TASK: Every line of the data must be copied exactly.

=== MATERIAL SUPPLIED ===

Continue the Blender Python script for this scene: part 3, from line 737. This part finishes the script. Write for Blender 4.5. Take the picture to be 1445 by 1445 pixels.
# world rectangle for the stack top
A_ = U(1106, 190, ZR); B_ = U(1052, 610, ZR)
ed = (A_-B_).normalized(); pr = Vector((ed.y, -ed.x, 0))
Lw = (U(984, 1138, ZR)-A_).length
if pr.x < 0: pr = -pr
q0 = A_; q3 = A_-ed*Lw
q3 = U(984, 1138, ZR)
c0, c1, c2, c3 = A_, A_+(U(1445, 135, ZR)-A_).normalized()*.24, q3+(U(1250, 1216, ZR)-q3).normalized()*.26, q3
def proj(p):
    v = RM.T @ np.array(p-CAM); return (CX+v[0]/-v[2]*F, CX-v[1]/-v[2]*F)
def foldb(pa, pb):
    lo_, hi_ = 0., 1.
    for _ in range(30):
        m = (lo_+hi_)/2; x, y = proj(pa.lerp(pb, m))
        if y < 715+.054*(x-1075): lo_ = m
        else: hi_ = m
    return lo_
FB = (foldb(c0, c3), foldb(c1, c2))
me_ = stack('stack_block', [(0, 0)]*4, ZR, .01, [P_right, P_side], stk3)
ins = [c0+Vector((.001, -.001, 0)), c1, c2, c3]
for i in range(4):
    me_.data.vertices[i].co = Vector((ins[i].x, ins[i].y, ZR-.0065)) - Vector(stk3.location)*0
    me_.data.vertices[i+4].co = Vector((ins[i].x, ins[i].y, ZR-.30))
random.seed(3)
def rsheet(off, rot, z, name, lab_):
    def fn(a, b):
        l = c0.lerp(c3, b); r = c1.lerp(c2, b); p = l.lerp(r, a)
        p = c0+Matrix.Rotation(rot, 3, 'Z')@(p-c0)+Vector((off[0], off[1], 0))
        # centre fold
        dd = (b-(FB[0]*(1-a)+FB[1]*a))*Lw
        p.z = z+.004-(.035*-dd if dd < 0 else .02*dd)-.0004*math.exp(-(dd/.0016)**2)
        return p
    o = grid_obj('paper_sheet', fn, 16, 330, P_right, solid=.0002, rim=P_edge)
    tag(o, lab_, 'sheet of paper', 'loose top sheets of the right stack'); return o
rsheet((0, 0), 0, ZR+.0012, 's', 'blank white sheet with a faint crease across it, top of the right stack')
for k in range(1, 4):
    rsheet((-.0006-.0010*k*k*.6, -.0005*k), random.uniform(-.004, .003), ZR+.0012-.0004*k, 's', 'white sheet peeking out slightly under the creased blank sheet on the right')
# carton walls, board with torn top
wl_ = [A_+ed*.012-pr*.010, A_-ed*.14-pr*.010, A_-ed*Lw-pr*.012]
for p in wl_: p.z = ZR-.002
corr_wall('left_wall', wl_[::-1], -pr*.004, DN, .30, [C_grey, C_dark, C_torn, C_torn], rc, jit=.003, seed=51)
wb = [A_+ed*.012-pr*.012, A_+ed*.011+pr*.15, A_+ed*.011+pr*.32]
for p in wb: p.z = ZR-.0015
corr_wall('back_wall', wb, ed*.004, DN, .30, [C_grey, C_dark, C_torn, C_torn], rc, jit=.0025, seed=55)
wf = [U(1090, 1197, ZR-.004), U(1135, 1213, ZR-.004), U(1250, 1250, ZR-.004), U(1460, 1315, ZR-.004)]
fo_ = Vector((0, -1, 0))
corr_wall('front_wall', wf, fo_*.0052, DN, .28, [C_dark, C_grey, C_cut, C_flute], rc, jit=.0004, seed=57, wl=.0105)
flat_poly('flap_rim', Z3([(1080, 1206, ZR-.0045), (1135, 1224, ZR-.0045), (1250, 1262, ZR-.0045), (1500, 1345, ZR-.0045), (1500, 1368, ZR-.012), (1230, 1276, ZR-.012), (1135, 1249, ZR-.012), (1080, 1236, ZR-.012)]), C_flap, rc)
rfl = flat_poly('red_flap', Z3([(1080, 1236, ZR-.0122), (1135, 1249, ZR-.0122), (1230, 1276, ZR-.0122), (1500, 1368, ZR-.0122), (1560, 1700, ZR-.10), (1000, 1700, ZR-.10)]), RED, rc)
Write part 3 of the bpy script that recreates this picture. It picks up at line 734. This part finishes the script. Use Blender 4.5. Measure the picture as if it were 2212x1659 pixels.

===

ANSWER TO THE PROBLEM:
Continue the Blender Python script for this scene: part 3, from line 737. This part finishes the script. Write for Blender 4.5. Take the picture to be 1445 by 1445 pixels.
# world rectangle for the stack top
A_ = U(1106, 190, ZR); B_ = U(1052, 610, ZR)
ed = (A_-B_).normalized(); pr = Vector((ed.y, -ed.x, 0))
Lw = (U(984, 1138, ZR)-A_).length
if pr.x < 0: pr = -pr
q0 = A_; q3 = A_-ed*Lw
q3 = U(984, 1138, ZR)
c0, c1, c2, c3 = A_, A_+(U(1445, 135, ZR)-A_).normalized()*.24, q3+(U(1250, 1216, ZR)-q3).normalized()*.26, q3
def proj(p):
    v = RM.T @ np.array(p-CAM); return (CX+v[0]/-v[2]*F, CX-v[1]/-v[2]*F)
def foldb(pa, pb):
    lo_, hi_ = 0., 1.
    for _ in range(30):
        m = (lo_+hi_)/2; x, y = proj(pa.lerp(pb, m))
        if y < 715+.054*(x-1075): lo_ = m
        else: hi_ = m
    return lo_
FB = (foldb(c0, c3), foldb(c1, c2))
me_ = stack('stack_block', [(0, 0)]*4, ZR, .01, [P_right, P_side], stk3)
ins = [c0+Vector((.001, -.001, 0)), c1, c2, c3]
for i in range(4):
    me_.data.vertices[i].co = Vector((ins[i].x, ins[i].y, ZR-.0065)) - Vector(stk3.location)*0
    me_.data.vertices[i+4].co = Vector((ins[i].x, ins[i].y, ZR-.30))
random.seed(3)
def rsheet(off, rot, z, name, lab_):
    def fn(a, b):
        l = c0.lerp(c3, b); r = c1.lerp(c2, b); p = l.lerp(r, a)
        p = c0+Matrix.Rotation(rot, 3, 'Z')@(p-c0)+Vector((off[0], off[1], 0))
        # centre fold
        dd = (b-(FB[0]*(1-a)+FB[1]*a))*Lw
        p.z = z+.004-(.035*-dd if dd < 0 else .02*dd)-.0004*math.exp(-(dd/.0016)**2)
        return p
    o = grid_obj('paper_sheet', fn, 16, 330, P_right, solid=.0002, rim=P_edge)
    tag(o, lab_, 'sheet of paper', 'loose top sheets of the right stack'); return o
rsheet((0, 0), 0, ZR+.0012, 's', 'blank white sheet with a faint crease across it, top of the right stack')
for k in range(1, 4):
    rsheet((-.0006-.0010*k*k*.6, -.0005*k), random.uniform(-.004, .003), ZR+.0012-.0004*k, 's', 'white sheet peeking out slightly under the creased blank sheet on the right')
# carton walls, board with torn top
wl_ = [A_+ed*.012-pr*.010, A_-ed*.14-pr*.010, A_-ed*Lw-pr*.012]
for p in wl_: p.z = ZR-.002
corr_wall('left_wall', wl_[::-1], -pr*.004, DN, .30, [C_grey, C_dark, C_torn, C_torn], rc, jit=.003, seed=51)
wb = [A_+ed*.012-pr*.012, A_+ed*.011+pr*.15, A_+ed*.011+pr*.32]
for p in wb: p.z = ZR-.0015
corr_wall('back_wall', wb, ed*.004, DN, .30, [C_grey, C_dark, C_torn, C_torn], rc, jit=.0025, seed=55)
wf = [U(1090, 1197, ZR-.004), U(1135, 1213, ZR-.004), U(1250, 1250, ZR-.004), U(1460, 1315, ZR-.004)]
fo_ = Vector((0, -1, 0))
corr_wall('front_wall', wf, fo_*.0052, DN, .28, [C_dark, C_grey, C_cut, C_flute], rc, jit=.0004, seed=57, wl=.0105)
flat_poly('flap_rim', Z3([(1080, 1206, ZR-.0045), (1135, 1224, ZR-.0045), (1250, 1262, ZR-.0045), (1500, 1345, ZR-.0045), (1500, 1368, ZR-.012), (1230, 1276, ZR-.012), (1135, 1249, ZR-.012), (1080, 1236, ZR-.012)]), C_flap, rc)
rfl = flat_poly('red_flap', Z3([(1080, 1236, ZR-.0122), (1135, 1249, ZR-.0122), (1230, 1276, ZR-.0122), (1500, 1368, ZR-.0122), (1560, 1700, ZR-.10), (1000, 1700, ZR-.10)]), RED, rc)
Write part 3 of the bpy script that recreates this picture. It picks up at line 734. This part finishes the script. Use Blender 4.5. Measure the picture as if it were 2212x1659 pixels.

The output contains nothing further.